Korruption in Brasilien: Roussef und Lula unter Verdacht

Neben dem Amtsenthebungsverfahren hat Brasiliens Präsidentin jetzt auch noch den Staatsanwalt am Hals – wie viele andere hochrangige Politiker auch.

Lula im Profil, mit einer brasilianische Flagge wedelnd

Lula unterstützt Dilma im Kampf gegen die Amtsenthebung, hier auf einer Kundgebung im April Foto: ap

RIO DE JANEIRO epd | In Brasilien geraten Präsidentin Dilma Rousseff, Ex-Präsident Luiz Inácio Lula da Silva und weitere hohe Regierungspolitiker ins Visier der Korruptionsermittlungen. Generalstaatsanwalt Rodrigo Janot bat den Obersten Gerichtshof am Dienstag (Ortszeit) um Genehmigung, die Ermittlungen auf die Präsidentin und ihren Amtsvorgänger auszuweiten, wie die Zeitung „O Globo“ in ihrer Onlineausgabe berichtete.

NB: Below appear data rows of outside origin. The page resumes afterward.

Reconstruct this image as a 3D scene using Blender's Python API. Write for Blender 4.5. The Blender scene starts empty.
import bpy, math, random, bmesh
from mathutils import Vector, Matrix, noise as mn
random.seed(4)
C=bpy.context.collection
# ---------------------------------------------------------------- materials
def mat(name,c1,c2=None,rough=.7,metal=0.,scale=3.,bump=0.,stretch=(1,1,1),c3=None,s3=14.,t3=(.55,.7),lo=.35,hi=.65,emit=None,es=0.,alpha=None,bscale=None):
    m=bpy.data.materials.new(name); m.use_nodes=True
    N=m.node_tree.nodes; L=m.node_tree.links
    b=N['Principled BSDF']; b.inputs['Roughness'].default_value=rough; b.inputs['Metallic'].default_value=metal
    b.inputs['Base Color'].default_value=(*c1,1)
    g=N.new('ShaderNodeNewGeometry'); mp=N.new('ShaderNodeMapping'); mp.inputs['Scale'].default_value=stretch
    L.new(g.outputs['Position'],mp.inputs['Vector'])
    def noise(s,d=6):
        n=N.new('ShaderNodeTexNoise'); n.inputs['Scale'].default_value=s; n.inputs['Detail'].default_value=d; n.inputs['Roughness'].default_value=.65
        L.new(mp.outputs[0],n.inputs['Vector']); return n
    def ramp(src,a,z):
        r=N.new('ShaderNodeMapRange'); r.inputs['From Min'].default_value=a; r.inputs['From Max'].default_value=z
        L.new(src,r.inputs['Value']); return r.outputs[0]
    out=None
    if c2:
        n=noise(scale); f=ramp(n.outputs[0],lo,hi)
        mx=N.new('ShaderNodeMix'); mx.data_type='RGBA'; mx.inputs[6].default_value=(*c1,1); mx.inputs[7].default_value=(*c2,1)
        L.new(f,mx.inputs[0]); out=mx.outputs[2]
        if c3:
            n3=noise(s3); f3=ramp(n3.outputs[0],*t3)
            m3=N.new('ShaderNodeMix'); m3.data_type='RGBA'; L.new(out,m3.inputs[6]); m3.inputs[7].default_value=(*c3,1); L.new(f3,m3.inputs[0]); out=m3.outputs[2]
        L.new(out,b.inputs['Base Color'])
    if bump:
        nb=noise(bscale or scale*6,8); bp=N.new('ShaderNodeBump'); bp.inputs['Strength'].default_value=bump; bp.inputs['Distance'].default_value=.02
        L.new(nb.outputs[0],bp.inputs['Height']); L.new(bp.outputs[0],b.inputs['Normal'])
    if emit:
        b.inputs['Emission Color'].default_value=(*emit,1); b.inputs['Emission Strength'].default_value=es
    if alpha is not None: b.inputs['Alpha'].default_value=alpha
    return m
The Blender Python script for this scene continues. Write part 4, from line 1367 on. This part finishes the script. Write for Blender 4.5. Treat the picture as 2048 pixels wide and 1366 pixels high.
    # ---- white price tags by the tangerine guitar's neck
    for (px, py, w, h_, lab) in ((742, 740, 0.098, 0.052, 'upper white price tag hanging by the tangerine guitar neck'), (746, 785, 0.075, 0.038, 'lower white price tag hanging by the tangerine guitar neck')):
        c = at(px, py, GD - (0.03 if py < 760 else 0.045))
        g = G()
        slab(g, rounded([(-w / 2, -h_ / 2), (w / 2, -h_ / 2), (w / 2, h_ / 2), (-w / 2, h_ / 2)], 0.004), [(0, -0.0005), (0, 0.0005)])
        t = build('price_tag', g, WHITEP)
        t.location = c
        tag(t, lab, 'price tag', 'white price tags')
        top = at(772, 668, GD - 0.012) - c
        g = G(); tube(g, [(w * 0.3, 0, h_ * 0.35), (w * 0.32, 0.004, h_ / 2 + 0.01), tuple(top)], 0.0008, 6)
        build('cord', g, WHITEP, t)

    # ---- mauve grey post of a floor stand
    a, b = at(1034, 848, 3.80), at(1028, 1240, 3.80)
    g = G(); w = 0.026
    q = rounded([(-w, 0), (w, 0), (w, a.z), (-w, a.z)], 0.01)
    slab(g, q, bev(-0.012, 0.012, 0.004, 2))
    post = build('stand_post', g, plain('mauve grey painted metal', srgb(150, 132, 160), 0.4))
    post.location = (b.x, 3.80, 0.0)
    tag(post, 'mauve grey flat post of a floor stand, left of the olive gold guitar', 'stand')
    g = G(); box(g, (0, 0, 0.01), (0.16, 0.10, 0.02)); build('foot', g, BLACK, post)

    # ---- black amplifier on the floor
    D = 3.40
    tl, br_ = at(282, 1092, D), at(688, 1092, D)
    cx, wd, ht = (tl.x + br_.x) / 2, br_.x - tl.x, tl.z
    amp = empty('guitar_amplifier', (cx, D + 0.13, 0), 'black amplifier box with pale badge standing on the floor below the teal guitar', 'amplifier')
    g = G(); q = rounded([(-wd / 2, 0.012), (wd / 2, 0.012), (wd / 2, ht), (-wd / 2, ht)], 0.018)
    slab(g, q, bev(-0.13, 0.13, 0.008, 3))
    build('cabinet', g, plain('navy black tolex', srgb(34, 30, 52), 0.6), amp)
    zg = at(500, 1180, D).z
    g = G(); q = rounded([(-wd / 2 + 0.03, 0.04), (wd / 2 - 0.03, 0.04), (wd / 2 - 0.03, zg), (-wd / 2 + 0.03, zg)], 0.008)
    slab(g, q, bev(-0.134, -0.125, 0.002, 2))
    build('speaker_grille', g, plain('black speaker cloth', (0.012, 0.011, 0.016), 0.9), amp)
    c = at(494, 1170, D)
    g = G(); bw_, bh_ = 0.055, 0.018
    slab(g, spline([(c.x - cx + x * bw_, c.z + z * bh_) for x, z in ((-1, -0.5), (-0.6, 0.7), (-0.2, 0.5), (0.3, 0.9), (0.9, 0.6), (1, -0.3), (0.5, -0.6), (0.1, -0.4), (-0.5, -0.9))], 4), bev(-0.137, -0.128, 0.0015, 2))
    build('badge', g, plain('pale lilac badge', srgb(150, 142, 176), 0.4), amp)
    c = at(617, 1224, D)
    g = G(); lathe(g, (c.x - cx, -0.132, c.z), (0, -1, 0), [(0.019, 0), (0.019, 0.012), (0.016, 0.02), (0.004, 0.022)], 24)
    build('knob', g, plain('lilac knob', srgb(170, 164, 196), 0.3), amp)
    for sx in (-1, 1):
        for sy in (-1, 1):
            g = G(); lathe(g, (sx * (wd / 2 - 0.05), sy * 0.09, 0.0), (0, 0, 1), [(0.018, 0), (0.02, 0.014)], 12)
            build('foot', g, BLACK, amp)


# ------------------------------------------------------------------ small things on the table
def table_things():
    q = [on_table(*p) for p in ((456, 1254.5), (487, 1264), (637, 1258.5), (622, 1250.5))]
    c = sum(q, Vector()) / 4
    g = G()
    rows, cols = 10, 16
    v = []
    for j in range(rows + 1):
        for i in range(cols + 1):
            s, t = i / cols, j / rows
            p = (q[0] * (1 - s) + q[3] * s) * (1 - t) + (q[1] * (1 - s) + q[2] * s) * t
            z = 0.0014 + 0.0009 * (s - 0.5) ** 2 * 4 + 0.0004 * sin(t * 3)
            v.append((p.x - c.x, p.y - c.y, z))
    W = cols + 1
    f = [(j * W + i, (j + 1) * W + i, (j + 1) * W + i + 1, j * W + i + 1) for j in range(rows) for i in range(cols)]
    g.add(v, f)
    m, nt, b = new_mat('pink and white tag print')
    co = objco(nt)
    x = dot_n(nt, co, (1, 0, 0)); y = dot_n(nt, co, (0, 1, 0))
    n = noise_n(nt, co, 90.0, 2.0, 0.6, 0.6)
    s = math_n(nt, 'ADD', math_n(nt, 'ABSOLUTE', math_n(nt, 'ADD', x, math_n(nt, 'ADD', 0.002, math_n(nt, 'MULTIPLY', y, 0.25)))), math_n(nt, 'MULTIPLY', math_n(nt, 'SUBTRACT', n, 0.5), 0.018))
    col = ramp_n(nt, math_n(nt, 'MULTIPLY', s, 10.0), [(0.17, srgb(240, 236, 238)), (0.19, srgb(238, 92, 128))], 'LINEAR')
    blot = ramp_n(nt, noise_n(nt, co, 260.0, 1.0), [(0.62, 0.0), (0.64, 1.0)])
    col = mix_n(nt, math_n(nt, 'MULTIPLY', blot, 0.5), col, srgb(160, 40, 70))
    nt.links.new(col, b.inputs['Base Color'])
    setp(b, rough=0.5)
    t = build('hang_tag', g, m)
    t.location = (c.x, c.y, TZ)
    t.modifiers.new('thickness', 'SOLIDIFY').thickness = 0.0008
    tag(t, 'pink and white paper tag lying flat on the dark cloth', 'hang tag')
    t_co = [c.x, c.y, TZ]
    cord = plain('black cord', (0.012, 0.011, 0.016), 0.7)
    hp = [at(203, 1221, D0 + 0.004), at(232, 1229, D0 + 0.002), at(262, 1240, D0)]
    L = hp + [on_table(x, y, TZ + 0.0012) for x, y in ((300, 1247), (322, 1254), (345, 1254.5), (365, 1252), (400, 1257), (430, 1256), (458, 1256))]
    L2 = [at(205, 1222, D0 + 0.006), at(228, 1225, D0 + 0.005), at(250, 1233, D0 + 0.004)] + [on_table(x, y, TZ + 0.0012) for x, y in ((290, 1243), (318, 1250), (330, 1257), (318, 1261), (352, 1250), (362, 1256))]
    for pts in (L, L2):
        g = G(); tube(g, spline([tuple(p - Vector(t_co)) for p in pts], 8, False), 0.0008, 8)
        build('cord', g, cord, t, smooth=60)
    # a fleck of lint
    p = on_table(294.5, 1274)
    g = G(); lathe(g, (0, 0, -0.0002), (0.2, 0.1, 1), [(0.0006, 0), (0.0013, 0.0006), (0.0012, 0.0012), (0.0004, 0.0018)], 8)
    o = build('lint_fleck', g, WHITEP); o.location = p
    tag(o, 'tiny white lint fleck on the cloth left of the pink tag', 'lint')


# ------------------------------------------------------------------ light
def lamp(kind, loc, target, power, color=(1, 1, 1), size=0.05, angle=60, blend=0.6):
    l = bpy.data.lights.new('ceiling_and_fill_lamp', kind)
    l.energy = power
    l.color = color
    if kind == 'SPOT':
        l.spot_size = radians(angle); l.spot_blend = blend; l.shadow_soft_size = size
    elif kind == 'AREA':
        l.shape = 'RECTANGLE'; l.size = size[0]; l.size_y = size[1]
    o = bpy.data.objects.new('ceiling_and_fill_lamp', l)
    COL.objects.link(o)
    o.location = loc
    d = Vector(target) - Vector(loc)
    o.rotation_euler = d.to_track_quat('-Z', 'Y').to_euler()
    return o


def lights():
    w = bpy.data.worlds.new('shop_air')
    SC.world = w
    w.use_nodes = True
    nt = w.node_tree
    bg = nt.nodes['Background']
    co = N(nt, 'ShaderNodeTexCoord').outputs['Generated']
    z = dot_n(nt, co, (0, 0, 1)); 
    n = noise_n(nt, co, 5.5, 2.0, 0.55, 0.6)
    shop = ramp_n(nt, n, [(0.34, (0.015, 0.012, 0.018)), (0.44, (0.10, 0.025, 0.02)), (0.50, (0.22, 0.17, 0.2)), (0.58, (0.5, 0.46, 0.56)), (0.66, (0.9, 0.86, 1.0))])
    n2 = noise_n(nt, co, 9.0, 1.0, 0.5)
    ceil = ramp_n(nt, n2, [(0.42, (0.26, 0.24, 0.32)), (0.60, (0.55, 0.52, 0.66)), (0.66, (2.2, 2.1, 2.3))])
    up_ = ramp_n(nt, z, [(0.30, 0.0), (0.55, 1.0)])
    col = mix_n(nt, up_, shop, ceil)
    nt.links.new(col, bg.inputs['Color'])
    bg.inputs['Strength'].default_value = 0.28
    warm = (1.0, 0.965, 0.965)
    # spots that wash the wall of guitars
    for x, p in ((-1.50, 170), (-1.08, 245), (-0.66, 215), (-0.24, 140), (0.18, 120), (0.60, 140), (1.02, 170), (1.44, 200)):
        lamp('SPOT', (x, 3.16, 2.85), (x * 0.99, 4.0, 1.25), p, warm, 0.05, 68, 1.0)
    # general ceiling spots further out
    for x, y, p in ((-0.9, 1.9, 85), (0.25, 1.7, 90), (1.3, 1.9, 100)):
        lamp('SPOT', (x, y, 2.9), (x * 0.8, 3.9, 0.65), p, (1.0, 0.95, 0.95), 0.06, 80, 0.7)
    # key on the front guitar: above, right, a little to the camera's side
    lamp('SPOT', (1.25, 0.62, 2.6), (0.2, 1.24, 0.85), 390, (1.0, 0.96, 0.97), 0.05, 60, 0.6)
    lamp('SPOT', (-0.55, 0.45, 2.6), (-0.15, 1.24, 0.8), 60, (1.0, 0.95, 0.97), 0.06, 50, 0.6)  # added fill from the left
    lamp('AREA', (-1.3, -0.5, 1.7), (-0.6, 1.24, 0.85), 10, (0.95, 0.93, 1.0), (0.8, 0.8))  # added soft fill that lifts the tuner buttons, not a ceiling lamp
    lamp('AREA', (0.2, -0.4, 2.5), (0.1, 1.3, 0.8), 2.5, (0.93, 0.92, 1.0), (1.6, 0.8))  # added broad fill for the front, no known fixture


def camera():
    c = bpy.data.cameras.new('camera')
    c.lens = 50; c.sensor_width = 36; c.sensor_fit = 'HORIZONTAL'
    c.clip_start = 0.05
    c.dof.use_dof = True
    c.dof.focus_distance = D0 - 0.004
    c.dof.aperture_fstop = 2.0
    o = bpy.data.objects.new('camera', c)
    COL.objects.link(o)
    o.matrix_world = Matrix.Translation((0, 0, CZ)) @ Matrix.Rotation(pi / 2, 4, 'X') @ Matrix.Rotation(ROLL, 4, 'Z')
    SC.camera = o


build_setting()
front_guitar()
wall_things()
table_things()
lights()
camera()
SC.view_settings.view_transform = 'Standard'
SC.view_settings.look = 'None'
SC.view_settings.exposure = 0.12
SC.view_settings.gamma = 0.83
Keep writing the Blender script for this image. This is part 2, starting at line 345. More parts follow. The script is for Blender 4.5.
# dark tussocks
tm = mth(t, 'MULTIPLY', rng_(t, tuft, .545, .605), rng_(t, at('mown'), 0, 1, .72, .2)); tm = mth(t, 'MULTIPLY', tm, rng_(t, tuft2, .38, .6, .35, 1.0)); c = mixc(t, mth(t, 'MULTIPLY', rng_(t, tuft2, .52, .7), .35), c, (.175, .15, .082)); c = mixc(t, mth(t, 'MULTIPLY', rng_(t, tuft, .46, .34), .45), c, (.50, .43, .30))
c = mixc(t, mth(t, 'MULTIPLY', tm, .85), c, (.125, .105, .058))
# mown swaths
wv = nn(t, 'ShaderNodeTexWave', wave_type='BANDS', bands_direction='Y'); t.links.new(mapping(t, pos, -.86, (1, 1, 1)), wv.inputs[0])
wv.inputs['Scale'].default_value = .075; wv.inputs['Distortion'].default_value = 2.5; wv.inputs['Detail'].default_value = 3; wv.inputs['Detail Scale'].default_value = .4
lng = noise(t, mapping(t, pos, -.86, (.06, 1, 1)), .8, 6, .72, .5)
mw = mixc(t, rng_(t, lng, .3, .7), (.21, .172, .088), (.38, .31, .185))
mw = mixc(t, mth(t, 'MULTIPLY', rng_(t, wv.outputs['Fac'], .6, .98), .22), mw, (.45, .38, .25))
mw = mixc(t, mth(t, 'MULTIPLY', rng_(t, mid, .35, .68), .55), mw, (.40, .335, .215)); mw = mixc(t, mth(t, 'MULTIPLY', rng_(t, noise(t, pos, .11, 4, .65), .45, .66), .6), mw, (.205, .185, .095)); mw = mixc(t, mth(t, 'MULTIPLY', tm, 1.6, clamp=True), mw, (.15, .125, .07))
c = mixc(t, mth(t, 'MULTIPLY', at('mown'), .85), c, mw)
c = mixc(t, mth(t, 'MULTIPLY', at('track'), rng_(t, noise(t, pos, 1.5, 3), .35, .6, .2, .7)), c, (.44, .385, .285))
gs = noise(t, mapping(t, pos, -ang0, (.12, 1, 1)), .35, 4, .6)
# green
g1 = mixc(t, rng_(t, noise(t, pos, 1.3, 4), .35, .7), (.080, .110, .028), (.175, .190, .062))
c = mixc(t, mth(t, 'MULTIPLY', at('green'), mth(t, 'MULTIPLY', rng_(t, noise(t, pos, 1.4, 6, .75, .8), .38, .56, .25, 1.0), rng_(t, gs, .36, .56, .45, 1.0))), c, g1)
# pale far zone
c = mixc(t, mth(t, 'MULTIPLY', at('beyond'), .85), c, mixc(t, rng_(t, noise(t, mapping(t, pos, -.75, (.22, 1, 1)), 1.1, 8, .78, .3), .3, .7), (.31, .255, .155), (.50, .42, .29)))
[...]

Neben Rousseff und Lula verdächtigt Janot auch den Regierungssekretär Ricardo Berzoini und Staatsminister Jaques Wagner. Damit gerät fast die gesamte Führungsspitze der regierenden Arbeiterpartei PT in Verdacht, in den riesigen Korruptionsskandal um den halbstaatlichen Ölkonzern Petrobras verwickelt zu sein.

Es ist das erste Mal, dass Rousseff selbst mit dem Korruptionsskandal in Verbindung gebracht wird. Der Generalstaatsanwalt wirft ihr vor, die Ermittlungen der Justiz behindert zu haben. Dabei geht es laut Janot um die Ernennung eines angeblich regierungsfreundlichen Richters und um die versuchte Ernennung von Lula zum Minister, um ihn vor juristischer Verfolgung in Schutz zu nehmen. Auch der Chef-Verteidiger der Regierung, der ehemalige Justizminister José Eduardo Cardozo, soll der Justizbehinderung angeklagt werden.

Präsidentin Rousseff ist bereits mit einem Amtsenthebungsverfahren konfrontiert. Es gilt als sehr wahrscheinlich, dass der Senat Rousseff in der kommenden Woche vorläufig ihres Amtes entheben wird. Die spektakulären Ermittlungen im Korruptionsskandal und eine anhaltende Wirtschaftskrise haben die Regierung Rousseff an den Rand des Abgrunds gebracht.

Verstrickte Opposition

Der Ermittlungsantrag schwächt die Position der bereits angeschlagenen Präsidentin. Ihr Vorgänger Lula war bisher lediglich wegen des mutmaßlichen Besitzes von zwei Immobilien und möglichen Gefälligkeiten großer Bauunternehmen verdächtigt worden. Jetzt erklärte Janot, dass „die kriminelle Organisation niemals ohne Lulas Wissen“ funktioniert hätte.

Grundlage des Ermittlungsgesuchs ist eine Kronzeugenaussage des parteilosen Senators Delcídio Amaral. Insgesamt will Janot gegen knapp 30 weitere Personen ermitteln. Der Verdacht richtet sich neben den PT-Spitzen gegen mehrere Politiker, die kürzlich die Koalition verlassen haben und kommende Woche eine neue Regierung bilden wollen, unter ihnen der umstrittene Parlamentspräsident Eduardo Cunha.

Erst am Montag hatte Janot die Ermittlungen auf führende Oppositionspolitiker ausgeweitet. Der Senator und Vorsitzende der konservativen Partei PSDB, Aécio Neves, steht demnach ebenfalls im Verdacht der Bestechung und Geldwäsche. Auch mehrere Führungskräfte der Zentrumspartei PMDB stehen im Verdacht, in den Petrobras-Skandal verwickelt zu sein. Der PMDB gehört Vizepräsident Michel Temer an, der Rousseff im Falle einer Amtsenthebung im höchsten Staatsamt beerben würde.

In dem Korruptionsskandal geht es um ein Kartell von großen Bauunternehmen, die durch Bestechung sehr lukrative und überteuerte Aufträge von Petrobras ergatterten. Das Bestechungsgeld floss in die Taschen korrupter Politiker und an politische Parteien aller Couleur.

Im Amtsenthebungsverfahren werden Rousseff Regelverstöße beim Umgang mit Staatsgeldern und Buchhaltungstricks im Staatshaushalt vorgeworfen. Eine direkte Verwicklung in die Petrobras-Korruptionsaffäre wurde ihr bisher nicht vorgeworfen. Einen Rücktritt hat die Präsidentin an der Spitze einer Mitte-Links-Regierung kategorisch ausgeschlossen.